Sanctions remain the enforcement mechanism. The order makes clear that inaccurate filings can draw penalties even where AI was used, which means the consequences for a fabricated citation are tied to the filing itself rather than to any admission about technology. The incentive structure is designed to push verification to the front of the process.
Law firms across the state will likely revisit their internal procedures ahead of the June 15 effective date. That may mean adding citation-checking steps, training staff on the certification requirement, and ensuring that the lawyer who signs a document has genuinely confirmed its authorities. The rule's simplicity belies the discipline it asks of busy practices.
Smaller practices and solo practitioners may feel the weight of the change differently than large firms with dedicated research staff. Without layers of associates or paralegals to double-check authorities, a sole practitioner shoulders the verification burden personally. For those lawyers, the rule is a prompt to build deliberate habits into a workflow that may already be stretched thin, treating citation review as a non-negotiable final step before any filing leaves the office.
Why Disclosure Was Not the Answer
The decision not to mandate disclosure of AI use is one of the order's most consequential features. Some jurisdictions and individual judges elsewhere have experimented with requiring lawyers to declare when and how they used artificial intelligence, a path Florida considered against the backdrop of its circuits beginning to move in different directions. The statewide order took the opposite tack.
The reasoning embedded in the approach is that disclosure addresses the wrong question. Whether a lawyer used a tool tells a court little about whether the resulting filing is reliable. A meticulously verified brief produced with AI assistance poses no threat to the court, while a sloppy brief drafted entirely by hand can still contain errors. By focusing on accuracy, the rule targets the harm that actually matters.

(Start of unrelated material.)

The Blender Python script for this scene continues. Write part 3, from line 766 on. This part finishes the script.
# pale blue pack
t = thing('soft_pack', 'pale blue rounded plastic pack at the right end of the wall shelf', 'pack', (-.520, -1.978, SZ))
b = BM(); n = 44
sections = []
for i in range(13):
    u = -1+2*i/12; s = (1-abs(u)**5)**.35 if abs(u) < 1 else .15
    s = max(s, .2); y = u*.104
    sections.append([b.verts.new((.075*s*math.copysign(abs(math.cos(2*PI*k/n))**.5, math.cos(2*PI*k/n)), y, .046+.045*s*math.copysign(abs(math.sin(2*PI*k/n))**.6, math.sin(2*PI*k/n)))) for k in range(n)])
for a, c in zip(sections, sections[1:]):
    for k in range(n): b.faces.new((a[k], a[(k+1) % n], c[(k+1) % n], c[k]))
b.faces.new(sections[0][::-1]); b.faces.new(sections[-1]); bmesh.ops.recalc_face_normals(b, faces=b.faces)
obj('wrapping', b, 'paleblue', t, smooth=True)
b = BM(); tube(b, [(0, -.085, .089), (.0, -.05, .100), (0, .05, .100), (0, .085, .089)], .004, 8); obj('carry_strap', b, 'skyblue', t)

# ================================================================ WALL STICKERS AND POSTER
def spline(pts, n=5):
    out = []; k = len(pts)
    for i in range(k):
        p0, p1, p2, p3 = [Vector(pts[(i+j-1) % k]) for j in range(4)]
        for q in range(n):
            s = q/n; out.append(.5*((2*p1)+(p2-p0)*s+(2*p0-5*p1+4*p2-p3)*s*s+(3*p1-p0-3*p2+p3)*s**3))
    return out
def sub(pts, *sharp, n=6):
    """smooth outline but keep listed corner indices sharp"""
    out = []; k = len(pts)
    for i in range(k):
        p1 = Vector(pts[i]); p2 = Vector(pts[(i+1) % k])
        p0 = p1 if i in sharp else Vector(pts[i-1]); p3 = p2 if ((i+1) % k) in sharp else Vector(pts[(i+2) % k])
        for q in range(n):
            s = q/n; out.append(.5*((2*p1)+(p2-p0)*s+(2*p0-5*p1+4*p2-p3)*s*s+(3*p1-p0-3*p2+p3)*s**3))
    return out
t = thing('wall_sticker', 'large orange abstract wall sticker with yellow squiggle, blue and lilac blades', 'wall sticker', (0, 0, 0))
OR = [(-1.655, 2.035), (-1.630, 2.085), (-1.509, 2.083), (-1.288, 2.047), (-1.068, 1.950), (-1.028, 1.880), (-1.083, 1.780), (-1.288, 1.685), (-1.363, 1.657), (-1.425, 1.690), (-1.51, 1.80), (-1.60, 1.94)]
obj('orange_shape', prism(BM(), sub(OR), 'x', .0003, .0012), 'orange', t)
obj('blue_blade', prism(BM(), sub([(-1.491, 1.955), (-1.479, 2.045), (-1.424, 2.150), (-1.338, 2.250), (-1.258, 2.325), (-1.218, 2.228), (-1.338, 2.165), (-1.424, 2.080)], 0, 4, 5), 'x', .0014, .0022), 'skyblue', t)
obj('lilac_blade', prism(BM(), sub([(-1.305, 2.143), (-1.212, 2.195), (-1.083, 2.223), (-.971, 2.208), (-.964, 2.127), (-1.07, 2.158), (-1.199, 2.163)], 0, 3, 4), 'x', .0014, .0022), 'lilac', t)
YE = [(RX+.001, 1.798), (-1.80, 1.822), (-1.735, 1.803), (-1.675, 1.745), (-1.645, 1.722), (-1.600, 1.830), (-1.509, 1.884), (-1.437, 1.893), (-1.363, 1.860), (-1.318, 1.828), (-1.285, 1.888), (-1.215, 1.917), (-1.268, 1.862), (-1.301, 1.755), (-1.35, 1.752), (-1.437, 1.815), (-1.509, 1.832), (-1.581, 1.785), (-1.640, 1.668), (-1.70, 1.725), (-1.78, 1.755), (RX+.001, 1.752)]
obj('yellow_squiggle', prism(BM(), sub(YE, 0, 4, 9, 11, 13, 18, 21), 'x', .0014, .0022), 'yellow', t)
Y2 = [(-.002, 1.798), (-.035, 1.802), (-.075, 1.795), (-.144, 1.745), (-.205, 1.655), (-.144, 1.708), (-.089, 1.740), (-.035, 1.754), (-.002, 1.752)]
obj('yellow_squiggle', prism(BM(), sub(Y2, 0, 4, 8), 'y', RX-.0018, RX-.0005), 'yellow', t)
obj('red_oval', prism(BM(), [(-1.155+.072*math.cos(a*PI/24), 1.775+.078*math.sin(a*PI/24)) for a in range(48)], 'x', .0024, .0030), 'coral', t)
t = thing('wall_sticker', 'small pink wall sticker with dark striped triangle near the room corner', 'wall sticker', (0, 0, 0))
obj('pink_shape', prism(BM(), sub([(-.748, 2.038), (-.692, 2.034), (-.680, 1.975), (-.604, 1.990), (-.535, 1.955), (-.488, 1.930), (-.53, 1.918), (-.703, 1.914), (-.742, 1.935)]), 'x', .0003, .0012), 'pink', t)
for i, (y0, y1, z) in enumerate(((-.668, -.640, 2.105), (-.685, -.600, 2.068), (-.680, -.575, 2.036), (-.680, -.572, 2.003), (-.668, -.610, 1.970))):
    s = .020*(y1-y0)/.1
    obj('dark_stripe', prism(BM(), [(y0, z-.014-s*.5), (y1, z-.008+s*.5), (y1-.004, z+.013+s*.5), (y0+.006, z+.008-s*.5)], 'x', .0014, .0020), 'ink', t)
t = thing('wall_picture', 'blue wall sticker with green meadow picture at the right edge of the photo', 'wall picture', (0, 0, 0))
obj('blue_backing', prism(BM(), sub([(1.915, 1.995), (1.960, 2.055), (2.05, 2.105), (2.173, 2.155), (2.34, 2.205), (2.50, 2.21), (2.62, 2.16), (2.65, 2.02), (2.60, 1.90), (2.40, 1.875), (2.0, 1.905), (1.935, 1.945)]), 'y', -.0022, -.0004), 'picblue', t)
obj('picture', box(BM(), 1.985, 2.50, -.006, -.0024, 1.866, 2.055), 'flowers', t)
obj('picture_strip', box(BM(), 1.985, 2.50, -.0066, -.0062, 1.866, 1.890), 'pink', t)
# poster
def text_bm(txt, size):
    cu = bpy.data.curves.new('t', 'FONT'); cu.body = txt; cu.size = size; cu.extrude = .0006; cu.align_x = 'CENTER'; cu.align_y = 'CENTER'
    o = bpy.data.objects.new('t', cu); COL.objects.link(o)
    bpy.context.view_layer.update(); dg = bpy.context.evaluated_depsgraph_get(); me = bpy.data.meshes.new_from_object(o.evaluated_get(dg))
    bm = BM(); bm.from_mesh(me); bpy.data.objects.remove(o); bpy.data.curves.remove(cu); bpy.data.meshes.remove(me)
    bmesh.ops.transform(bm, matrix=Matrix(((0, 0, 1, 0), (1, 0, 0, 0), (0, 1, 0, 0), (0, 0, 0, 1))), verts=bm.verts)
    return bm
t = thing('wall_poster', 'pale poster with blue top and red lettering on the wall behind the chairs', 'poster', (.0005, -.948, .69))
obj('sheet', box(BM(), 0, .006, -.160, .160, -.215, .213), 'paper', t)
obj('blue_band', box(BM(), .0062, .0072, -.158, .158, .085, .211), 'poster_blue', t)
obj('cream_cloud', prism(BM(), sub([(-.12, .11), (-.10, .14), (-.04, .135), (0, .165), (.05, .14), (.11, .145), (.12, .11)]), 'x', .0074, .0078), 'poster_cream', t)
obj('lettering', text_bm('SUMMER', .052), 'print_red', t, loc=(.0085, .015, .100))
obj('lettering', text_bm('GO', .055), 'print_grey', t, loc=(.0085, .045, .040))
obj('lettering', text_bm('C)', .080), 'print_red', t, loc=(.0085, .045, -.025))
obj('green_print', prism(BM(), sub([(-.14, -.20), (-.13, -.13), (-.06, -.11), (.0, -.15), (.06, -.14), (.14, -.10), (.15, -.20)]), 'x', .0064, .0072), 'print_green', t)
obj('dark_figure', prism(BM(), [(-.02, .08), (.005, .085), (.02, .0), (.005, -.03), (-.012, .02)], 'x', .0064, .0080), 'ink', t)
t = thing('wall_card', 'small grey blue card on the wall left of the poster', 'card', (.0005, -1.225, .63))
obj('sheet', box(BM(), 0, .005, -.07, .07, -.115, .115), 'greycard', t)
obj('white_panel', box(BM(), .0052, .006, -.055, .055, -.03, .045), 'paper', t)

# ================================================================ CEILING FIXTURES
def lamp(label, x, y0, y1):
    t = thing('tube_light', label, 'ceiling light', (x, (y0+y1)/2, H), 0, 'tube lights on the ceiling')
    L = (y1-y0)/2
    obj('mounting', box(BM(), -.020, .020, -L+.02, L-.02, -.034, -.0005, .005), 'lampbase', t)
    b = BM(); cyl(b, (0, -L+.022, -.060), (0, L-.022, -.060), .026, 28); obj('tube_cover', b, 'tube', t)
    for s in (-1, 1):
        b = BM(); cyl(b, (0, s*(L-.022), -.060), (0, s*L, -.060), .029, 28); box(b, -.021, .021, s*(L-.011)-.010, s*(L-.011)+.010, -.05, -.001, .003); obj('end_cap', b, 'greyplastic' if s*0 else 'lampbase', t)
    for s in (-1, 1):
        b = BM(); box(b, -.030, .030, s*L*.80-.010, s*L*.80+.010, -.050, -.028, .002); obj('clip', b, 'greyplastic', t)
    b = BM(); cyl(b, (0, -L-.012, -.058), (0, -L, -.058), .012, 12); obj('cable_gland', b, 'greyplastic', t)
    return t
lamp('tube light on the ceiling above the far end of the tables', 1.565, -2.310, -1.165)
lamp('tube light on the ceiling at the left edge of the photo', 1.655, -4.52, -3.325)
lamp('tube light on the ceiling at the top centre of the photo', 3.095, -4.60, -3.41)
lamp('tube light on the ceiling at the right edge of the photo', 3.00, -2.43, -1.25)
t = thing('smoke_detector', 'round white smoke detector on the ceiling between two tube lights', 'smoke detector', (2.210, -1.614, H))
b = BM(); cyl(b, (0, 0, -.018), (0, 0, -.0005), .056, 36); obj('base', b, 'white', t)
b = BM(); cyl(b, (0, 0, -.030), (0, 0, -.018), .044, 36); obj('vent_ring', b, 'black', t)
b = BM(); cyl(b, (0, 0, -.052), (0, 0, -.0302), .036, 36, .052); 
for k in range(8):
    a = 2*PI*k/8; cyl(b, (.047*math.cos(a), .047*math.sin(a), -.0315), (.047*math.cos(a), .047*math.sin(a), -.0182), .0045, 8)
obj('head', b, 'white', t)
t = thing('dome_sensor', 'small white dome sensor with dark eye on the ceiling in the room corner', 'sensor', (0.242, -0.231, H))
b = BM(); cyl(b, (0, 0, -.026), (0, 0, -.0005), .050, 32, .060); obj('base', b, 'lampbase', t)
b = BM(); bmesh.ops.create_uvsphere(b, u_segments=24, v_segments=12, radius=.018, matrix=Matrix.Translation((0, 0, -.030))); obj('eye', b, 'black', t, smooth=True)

There is also a practical dimension. AI tools have become deeply woven into legal research platforms and everyday software, to the point that drawing a clean line around what counts as AI use would be difficult to define and harder to enforce. A disclosure mandate could generate confusion and box-checking without improving the quality of filings. The certification standard sidesteps that complexity by holding lawyers to a result they can control.
Finally, the accuracy-based approach preserves a measure of professional discretion. It trusts attorneys to choose their tools while making clear that the choice does not dilute their responsibility. In effect, the rule treats AI the way the profession has long treated any research aid: useful, permissible, and entirely subject to the lawyer's duty to verify.
What's Next
The order takes effect June 15, 2026, at 12:01 a.m., giving the state's legal community a firm date to organize around. Between now and then, attorneys and firms have a window to align their workflows with the certification requirement and to make sure their verification practices can withstand scrutiny.
How the rule plays out in practice will become clearer as filings made under the new standard work their way through Florida's courts. The key tests will involve how judges treat inaccurate filings and how the sanctions framework is applied when a citation proves false. Those early cases will help define the practical contours of a rule that, on paper, is concise.
For now, Florida has chosen a clear path. By adopting AOSC26-12, the Florida Supreme Court has replaced an emerging patchwork with a single statewide expectation, declined to mandate AI disclosure, and put the burden of accuracy squarely on the attorneys who file. As the legal world continues to absorb the implications of generative AI, the state has staked out a position built on a familiar idea: the lawyer who signs the brief answers for what is in it.